[Scripts that build scenes]

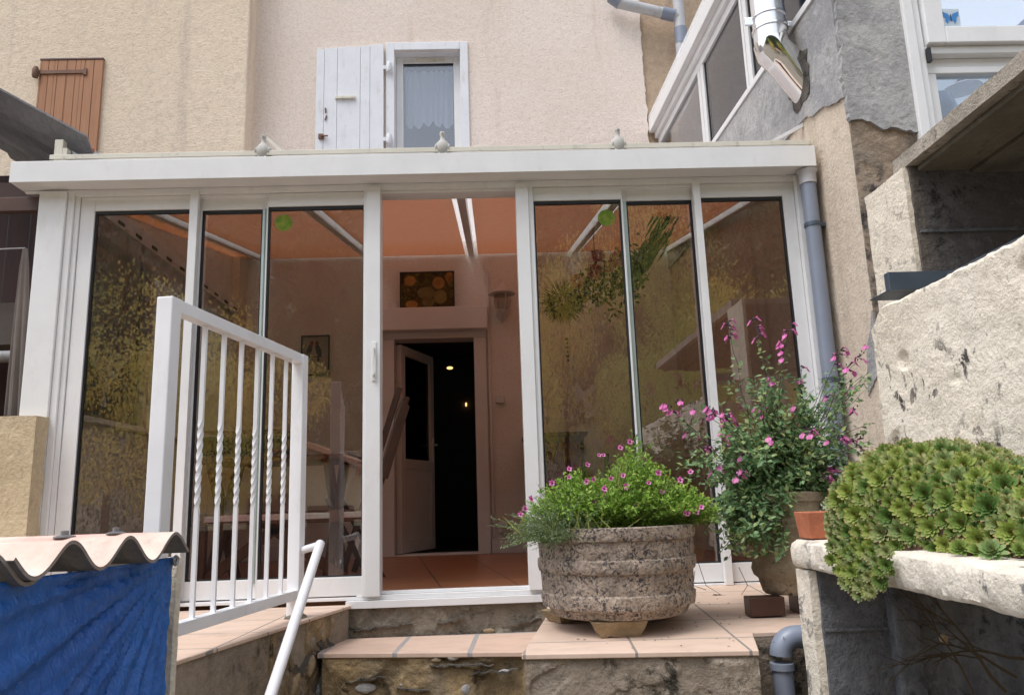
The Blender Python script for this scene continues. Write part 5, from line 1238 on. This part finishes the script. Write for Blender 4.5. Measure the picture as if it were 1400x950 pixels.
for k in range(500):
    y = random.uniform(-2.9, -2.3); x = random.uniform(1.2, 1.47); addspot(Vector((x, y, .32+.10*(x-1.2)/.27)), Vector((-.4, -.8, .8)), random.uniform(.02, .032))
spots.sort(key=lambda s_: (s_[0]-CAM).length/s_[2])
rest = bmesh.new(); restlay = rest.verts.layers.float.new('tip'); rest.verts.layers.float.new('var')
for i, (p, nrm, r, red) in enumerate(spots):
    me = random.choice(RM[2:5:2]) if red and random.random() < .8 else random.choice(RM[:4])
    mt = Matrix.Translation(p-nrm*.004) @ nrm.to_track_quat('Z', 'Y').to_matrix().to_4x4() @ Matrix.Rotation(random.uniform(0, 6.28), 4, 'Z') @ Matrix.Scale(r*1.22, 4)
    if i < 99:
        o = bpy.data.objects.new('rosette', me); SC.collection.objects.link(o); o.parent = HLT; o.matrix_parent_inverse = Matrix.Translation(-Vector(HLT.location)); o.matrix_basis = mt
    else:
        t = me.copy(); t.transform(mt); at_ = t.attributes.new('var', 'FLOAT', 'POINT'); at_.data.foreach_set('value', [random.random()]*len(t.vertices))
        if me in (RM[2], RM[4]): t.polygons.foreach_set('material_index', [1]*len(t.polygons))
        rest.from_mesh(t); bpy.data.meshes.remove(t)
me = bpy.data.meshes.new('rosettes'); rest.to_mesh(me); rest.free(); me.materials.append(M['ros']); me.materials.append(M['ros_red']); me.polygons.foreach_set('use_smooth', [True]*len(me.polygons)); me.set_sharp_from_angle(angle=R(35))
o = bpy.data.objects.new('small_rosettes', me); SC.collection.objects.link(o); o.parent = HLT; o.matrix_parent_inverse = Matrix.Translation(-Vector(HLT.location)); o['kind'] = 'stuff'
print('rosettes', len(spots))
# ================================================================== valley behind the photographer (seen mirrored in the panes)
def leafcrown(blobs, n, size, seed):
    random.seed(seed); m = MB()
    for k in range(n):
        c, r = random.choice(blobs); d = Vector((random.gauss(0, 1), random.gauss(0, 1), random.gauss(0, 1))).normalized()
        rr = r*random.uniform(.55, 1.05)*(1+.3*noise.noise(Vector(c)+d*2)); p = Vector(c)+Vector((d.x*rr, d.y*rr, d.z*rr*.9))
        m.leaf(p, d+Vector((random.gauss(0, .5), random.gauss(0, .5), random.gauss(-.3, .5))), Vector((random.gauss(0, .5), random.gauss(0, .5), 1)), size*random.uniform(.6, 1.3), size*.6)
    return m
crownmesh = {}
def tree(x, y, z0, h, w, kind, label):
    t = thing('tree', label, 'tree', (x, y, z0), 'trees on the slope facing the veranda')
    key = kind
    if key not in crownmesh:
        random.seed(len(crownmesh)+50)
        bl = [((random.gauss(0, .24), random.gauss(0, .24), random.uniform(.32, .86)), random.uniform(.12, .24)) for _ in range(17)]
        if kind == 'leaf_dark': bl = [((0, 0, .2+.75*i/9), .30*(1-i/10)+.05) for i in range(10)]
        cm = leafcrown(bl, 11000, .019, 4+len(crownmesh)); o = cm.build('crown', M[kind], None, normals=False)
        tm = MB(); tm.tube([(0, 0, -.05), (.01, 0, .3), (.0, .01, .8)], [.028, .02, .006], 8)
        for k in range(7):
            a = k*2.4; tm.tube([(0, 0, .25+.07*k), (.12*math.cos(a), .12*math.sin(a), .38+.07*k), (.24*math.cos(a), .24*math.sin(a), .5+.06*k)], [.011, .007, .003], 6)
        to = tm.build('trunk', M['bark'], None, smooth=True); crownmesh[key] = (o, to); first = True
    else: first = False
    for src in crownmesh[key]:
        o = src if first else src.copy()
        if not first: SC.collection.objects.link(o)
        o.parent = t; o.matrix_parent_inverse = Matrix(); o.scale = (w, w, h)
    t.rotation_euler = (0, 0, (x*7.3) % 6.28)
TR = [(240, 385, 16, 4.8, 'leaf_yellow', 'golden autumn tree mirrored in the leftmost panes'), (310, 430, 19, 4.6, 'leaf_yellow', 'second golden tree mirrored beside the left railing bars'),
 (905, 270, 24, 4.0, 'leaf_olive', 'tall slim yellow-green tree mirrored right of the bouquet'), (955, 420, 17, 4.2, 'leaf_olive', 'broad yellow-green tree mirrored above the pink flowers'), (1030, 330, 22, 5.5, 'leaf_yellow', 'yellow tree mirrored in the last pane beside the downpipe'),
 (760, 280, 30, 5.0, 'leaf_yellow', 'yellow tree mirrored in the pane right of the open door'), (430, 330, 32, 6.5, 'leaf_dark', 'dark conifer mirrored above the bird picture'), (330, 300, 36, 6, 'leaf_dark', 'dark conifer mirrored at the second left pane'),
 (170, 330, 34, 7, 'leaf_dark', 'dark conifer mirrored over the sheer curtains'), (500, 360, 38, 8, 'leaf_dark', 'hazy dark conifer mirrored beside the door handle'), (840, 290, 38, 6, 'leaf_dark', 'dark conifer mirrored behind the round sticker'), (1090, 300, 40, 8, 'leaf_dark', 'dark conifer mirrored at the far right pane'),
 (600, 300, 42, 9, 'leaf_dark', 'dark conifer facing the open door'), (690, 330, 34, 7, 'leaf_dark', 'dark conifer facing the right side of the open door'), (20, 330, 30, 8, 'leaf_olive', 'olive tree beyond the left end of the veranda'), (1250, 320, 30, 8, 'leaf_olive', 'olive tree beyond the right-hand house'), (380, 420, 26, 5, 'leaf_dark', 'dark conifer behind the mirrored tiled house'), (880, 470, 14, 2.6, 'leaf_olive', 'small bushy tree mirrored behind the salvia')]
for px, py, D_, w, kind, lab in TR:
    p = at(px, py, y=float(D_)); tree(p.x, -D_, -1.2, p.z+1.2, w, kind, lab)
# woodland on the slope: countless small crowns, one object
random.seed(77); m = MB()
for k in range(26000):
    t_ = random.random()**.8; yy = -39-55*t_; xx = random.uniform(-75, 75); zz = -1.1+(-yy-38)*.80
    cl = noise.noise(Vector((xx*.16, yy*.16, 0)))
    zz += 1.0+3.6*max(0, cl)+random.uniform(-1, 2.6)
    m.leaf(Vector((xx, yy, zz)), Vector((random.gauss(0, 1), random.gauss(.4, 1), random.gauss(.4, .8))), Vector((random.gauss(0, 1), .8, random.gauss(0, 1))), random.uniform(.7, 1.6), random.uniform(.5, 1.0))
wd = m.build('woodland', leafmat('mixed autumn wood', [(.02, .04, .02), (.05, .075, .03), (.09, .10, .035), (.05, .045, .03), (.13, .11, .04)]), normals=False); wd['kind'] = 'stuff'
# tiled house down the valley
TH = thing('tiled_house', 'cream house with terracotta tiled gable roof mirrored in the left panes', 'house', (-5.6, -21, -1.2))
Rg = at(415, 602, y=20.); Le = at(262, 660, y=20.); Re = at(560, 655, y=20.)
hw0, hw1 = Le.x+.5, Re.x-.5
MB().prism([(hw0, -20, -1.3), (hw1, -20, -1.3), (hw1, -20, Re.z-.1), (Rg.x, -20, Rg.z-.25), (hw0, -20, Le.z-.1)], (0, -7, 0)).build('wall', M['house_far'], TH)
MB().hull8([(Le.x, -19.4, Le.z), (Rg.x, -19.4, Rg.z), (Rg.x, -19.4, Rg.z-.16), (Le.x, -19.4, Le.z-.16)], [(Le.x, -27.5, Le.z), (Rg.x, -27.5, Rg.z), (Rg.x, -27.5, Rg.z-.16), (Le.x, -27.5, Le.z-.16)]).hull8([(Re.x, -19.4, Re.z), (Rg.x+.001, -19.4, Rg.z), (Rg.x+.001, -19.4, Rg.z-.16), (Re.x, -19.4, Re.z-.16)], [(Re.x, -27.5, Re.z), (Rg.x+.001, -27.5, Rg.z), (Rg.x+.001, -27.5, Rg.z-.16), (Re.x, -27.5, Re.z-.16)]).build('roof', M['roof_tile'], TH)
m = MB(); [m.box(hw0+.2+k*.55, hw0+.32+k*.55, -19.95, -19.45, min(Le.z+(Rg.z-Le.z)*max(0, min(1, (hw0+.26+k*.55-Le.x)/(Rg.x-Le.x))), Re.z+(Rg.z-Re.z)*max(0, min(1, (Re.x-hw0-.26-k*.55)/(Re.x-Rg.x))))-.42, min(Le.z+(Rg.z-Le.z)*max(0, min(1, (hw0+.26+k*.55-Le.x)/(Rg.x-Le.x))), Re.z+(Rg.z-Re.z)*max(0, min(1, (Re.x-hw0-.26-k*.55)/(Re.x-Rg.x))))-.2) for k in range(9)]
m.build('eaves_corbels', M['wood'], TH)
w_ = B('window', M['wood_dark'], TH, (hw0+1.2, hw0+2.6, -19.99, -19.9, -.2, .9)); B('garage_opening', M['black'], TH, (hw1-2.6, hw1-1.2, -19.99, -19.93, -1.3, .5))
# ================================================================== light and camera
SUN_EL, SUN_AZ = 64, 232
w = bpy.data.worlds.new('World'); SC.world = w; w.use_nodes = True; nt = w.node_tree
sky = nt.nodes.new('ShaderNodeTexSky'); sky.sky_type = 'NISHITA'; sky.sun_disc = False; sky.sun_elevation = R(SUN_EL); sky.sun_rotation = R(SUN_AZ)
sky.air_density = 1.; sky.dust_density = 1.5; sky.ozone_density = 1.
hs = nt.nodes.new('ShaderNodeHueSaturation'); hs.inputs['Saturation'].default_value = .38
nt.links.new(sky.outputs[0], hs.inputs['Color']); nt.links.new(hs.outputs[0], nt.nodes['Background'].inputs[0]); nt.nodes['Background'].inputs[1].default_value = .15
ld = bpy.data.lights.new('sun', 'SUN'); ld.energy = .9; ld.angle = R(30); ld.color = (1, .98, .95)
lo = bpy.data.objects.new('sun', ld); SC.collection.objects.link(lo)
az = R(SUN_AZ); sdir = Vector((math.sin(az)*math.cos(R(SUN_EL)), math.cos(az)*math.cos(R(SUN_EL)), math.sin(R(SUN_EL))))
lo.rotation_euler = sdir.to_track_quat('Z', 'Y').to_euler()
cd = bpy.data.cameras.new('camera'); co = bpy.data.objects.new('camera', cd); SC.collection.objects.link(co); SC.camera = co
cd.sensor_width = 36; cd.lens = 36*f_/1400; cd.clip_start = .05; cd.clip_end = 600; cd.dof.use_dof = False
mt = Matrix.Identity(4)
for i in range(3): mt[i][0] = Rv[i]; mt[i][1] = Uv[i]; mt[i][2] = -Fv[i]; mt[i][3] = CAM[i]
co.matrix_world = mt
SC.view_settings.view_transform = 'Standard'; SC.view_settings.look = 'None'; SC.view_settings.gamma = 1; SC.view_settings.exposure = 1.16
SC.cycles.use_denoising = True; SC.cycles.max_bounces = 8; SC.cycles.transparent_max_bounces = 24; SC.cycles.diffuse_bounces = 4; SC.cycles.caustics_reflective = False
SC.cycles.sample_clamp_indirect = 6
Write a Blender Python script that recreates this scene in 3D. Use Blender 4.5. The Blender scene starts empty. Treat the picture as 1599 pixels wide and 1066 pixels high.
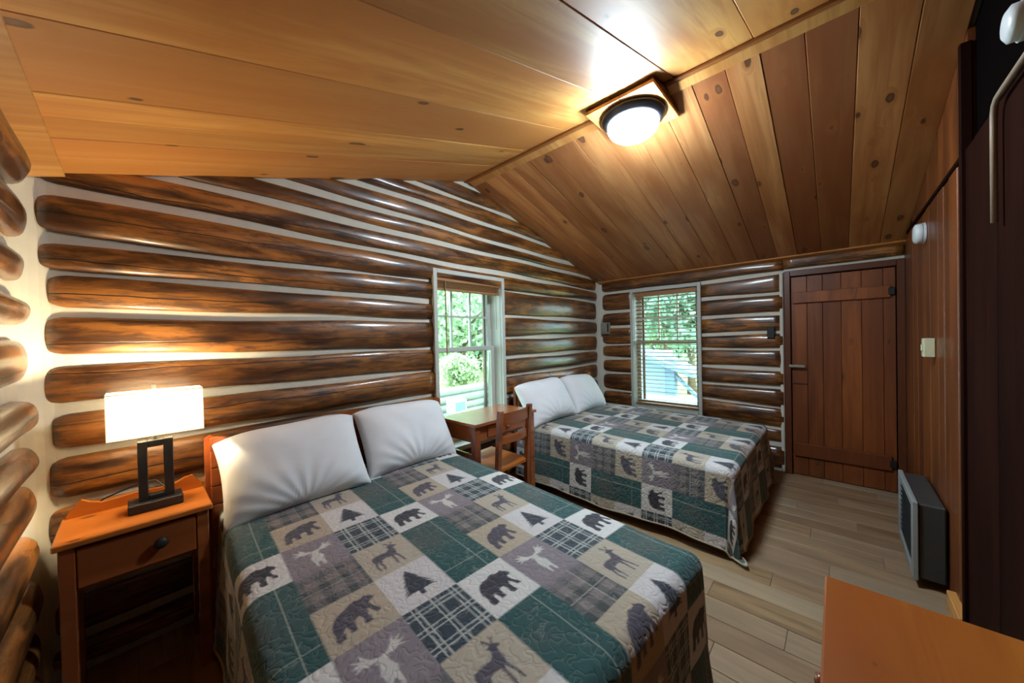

== Goal ==
Using the listing above, list every line in which the string "pixels" occurs.

== The answer ==
The Blender Python script for this scene continues. Write part 5, from line 1238 on. This part finishes the script. Write for Blender 4.5. Measure the picture as if it were 1400x950 pixels.
Write a Blender Python script that recreates this scene in 3D. Use Blender 4.5. The Blender scene starts empty. Treat the picture as 1599 pixels wide and 1066 pixels high.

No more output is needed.